Promotora-Academic Partnership to Address Challenges to Health Among Mexican-American and Mexican-Immigrant Children, Adults, and Seniors in Texas Border Colonias
Joseph Sharkey, Founding Director, Program for Research and Outreach-Engagement on Nutrition and Health Disparities Solutions Elva Beltran, Promatora de salud, Program for Research and Outreach-Engagement on Nutrition and Health Disparities Solutions Luis Gómez, Project and Community Outreach and Engagement Coordinator, Program for Research and Outreach-Engagement on Nutrition and Health Disparities Solutions
During this breakout panel, two members of this partnership will describe a history of work in functionally rural Texas border colonias to address health challenges through a variety of approaches that examine physical, economic, and sociocultural dimensions of food access and availability and health outcomes. The projects will show the critical role of promotoras de salud (community health workers) as active members of a partnership with the Program for Research and Outreach-Engagement on Nutrition and Health Disparities Solutions at Texas A&M School of Public Health. In addition to research initiatives, this session will describe promotora-led outreach and engagement initiatives that document challenges, resilience, and needs of individuals and communities.

Public Libraries’ Involvement in Summer Meals
Loretta Landry, Dallas Regional Manager of Child Hunger Outreach, Texas Hunger Initiative Keven Vicknair, Equal Heart Melissa Dease, Youth Services Ambassador, Dallas Public Library

Hear from representatives of local public library systems, a summer meals sponsor, and the Texas State Library and Archives Commission as they discuss their involvement in Summer Meals throughout 2015. Panelists will briefly present their experiences with the program this past summer and a moderated discussion will follow.

Take a Positive Approach to Planning: Using "Appreciative Inquiry" to Get Your Organization on Track
Ashley Bean Thornton, Senior Director for Informed Engagement and Continuous Improvement, Baylor University
"Appreciative Inquiry" is a strengths-based planning methodology and philosophy.
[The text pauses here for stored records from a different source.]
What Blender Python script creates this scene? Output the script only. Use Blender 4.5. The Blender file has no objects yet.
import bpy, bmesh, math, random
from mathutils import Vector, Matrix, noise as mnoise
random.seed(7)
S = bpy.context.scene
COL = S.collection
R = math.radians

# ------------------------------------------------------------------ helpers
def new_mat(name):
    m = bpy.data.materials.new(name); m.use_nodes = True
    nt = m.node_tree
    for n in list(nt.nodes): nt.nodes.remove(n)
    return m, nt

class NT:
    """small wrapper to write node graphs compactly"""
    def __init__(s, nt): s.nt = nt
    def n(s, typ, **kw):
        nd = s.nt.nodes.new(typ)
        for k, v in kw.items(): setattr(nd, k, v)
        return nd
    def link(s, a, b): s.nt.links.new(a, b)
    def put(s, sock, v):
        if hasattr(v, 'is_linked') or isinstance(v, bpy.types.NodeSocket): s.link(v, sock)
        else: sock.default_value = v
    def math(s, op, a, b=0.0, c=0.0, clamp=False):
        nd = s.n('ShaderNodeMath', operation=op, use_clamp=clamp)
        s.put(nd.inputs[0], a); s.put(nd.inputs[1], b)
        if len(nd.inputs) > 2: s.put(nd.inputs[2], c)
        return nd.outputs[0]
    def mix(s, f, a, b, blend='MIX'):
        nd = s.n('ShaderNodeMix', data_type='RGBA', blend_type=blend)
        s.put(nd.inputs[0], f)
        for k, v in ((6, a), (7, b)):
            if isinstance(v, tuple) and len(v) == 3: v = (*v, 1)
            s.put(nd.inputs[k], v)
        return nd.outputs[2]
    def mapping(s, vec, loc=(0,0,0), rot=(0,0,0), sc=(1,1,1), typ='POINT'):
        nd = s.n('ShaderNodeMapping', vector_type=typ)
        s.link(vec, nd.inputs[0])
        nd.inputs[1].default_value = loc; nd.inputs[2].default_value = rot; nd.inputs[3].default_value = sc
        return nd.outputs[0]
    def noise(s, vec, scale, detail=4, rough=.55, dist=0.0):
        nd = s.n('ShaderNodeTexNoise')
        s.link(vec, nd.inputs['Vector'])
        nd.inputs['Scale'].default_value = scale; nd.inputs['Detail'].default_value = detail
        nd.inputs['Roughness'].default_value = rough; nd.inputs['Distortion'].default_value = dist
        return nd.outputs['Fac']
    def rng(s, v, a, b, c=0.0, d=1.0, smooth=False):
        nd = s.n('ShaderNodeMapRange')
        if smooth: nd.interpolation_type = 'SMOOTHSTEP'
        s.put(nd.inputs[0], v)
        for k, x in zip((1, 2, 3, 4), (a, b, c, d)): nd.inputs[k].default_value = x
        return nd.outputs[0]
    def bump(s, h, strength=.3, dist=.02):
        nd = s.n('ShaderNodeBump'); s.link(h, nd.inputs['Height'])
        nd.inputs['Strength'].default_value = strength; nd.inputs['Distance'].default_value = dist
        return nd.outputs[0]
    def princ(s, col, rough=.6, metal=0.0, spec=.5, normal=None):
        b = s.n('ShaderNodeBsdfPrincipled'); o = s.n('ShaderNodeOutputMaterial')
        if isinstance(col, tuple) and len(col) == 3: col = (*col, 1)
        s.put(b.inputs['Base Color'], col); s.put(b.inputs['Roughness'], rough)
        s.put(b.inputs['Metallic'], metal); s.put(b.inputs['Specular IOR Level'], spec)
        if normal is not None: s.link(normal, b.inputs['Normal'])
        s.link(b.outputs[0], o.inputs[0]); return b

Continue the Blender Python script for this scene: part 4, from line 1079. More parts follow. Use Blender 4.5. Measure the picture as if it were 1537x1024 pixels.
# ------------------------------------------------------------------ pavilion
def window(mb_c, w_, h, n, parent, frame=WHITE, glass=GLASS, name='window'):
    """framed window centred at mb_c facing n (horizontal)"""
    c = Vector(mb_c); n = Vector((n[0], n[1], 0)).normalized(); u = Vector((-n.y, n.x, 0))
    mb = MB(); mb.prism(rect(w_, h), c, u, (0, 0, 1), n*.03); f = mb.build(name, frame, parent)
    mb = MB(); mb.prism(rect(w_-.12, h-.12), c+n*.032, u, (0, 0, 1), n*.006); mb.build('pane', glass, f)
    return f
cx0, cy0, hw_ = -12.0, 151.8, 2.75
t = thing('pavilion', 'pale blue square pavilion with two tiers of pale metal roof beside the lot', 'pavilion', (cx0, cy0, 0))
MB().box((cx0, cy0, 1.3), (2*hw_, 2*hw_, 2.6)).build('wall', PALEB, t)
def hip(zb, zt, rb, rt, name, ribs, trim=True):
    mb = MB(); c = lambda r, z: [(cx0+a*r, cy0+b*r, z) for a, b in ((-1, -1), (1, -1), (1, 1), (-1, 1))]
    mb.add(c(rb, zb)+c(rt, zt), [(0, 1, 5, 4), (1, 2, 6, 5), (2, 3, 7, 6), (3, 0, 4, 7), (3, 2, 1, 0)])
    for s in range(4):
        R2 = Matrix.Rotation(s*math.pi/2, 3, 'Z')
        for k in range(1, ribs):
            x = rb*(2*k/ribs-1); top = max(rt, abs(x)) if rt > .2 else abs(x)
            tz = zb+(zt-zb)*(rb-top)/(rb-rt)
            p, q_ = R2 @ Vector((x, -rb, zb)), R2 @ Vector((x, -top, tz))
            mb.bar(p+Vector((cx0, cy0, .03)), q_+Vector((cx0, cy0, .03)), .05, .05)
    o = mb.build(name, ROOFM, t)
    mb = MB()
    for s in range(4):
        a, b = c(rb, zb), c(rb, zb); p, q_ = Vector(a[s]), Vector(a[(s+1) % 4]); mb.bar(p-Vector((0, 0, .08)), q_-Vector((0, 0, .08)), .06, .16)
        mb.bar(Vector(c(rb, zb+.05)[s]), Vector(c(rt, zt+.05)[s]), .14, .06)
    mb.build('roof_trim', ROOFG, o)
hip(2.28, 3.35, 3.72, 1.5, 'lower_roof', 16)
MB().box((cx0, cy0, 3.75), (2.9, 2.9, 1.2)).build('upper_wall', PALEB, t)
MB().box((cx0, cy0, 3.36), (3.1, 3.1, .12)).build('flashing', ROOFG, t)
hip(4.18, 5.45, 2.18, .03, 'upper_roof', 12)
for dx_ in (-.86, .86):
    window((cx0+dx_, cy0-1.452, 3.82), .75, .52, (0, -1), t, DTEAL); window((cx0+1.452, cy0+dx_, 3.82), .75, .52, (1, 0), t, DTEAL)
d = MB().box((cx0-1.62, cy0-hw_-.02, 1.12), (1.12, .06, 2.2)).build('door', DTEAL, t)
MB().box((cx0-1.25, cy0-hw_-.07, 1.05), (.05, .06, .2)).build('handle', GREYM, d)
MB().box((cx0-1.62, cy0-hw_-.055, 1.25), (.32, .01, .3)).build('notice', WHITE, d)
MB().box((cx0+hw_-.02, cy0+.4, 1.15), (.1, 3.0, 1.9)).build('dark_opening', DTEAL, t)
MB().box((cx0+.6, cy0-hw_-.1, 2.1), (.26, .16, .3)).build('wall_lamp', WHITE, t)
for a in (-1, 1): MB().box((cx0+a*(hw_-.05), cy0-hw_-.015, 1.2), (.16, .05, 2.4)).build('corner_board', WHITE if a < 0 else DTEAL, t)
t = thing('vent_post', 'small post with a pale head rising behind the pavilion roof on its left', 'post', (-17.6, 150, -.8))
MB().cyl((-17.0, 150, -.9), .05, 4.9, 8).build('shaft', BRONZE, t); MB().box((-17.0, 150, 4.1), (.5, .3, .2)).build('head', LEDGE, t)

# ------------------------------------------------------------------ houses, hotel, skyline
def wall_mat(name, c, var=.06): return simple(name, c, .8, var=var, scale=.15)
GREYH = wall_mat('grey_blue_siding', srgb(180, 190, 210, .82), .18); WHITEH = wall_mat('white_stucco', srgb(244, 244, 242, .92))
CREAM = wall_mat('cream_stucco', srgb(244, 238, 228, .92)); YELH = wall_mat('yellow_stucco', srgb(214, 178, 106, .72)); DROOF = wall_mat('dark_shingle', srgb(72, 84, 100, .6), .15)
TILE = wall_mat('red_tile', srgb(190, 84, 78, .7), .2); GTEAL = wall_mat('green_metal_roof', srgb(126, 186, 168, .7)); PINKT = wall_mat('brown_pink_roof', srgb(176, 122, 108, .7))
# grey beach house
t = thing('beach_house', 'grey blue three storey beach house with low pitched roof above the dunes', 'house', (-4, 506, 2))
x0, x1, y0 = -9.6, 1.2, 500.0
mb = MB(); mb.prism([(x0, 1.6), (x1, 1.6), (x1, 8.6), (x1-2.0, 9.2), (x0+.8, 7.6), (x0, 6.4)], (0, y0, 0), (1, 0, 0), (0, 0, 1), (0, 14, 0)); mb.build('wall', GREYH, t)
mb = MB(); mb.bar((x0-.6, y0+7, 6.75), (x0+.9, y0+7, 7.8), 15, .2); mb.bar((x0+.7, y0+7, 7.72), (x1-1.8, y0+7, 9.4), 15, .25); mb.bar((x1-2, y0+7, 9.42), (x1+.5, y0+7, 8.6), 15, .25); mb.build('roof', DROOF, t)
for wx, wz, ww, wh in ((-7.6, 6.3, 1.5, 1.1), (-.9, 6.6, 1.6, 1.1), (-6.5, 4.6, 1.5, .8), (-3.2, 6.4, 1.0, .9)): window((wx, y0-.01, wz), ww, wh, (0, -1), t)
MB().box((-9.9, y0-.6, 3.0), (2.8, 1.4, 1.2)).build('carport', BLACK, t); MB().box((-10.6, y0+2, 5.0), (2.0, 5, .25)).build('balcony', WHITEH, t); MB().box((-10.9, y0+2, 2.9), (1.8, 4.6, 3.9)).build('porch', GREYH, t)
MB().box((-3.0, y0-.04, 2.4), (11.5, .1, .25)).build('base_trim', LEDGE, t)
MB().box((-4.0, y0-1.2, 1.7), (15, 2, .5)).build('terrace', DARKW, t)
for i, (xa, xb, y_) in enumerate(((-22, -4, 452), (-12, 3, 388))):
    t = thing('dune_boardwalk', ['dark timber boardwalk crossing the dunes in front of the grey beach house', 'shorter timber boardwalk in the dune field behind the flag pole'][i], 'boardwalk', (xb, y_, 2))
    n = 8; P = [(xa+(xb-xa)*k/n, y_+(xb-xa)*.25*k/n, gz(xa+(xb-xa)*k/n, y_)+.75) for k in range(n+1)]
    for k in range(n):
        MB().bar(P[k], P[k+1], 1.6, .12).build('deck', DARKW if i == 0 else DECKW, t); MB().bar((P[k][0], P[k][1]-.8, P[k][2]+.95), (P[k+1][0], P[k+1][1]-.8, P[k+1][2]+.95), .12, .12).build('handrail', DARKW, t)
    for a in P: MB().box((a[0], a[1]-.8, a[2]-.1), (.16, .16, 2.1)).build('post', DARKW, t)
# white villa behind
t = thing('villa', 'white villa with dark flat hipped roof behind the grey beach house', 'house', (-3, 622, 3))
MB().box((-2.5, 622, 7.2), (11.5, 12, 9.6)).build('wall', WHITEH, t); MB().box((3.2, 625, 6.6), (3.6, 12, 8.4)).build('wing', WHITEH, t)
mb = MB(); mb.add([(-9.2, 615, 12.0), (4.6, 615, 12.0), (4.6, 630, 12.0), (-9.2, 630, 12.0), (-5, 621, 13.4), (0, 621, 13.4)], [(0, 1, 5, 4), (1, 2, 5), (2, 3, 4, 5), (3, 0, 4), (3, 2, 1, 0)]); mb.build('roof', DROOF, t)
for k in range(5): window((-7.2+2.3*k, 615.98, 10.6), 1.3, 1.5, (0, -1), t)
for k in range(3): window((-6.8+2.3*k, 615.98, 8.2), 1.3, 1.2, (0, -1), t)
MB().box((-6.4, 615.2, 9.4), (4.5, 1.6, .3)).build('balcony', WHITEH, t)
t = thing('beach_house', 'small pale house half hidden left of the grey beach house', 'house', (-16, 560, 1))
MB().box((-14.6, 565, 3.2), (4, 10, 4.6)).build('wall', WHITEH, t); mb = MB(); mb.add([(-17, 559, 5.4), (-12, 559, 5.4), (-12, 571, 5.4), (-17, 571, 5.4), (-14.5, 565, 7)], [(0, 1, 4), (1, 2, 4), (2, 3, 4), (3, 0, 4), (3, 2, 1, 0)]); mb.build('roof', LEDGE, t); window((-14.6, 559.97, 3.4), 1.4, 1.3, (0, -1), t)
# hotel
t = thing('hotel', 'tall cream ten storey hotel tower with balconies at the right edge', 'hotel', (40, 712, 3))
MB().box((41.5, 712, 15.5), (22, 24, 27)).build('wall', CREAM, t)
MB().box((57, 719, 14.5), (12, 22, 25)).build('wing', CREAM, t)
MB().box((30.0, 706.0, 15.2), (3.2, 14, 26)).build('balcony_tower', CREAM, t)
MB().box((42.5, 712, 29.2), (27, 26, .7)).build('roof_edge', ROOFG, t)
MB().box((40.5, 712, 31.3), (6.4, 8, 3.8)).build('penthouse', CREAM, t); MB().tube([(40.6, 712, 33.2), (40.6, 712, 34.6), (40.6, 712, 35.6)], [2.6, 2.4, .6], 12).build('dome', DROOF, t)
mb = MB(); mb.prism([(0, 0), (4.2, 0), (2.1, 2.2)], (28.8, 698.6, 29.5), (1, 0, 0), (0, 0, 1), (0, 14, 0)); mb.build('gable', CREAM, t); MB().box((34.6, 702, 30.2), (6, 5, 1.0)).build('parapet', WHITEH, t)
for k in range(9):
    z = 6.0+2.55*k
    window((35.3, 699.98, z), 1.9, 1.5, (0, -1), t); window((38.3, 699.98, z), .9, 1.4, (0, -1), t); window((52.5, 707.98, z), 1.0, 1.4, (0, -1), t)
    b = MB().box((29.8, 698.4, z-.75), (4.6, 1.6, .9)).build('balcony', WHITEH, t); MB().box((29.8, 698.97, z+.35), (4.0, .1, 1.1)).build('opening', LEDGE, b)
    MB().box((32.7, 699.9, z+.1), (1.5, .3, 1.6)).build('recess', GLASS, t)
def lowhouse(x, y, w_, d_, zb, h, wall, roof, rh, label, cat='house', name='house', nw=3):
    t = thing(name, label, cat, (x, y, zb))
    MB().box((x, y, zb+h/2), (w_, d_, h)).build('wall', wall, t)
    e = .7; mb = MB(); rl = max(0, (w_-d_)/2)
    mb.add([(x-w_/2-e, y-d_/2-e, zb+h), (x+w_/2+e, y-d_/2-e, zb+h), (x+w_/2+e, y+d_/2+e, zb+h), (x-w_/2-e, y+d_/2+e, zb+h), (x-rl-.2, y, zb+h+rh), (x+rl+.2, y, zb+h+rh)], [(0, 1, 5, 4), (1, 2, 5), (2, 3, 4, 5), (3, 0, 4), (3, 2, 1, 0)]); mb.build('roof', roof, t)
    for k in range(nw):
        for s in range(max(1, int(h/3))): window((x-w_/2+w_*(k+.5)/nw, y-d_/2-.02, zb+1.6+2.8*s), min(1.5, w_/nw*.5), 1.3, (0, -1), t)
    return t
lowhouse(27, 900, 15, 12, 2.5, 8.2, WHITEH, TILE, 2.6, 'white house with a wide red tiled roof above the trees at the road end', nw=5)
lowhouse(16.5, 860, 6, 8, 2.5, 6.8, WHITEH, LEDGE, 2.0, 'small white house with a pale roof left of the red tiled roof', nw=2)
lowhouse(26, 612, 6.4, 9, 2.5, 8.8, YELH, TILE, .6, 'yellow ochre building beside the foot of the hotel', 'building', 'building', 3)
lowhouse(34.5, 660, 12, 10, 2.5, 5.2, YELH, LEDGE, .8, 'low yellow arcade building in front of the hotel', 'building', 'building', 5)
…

It is based on the idea that "focusing on what you want instead of what you don’t want" can help a group move forward more effectively. In this session you will get a basic introduction to the Appreciative Inquiry philosophy and some practical ideas about how to organize and facilitate a planning retreat based on Appreciative Inquiry methodology.

Voices That Change the World!
Anne Child, Global Poverty Regional Coordinator, RESULTS Kathleen Duncan, U.S. Poverty Regional Coordinator, RESULTS Eloise Sutherland, Expansion Team, RESULTS
RESULTS is a movement of passionate, committed everyday people. Together we use our voices to influence political decisions that will bring an end to poverty. As volunteers becoming skilled advocates, we learn to effectively advise policy makers, guiding them towards decisions that improve access to health, education, and economic opportunity.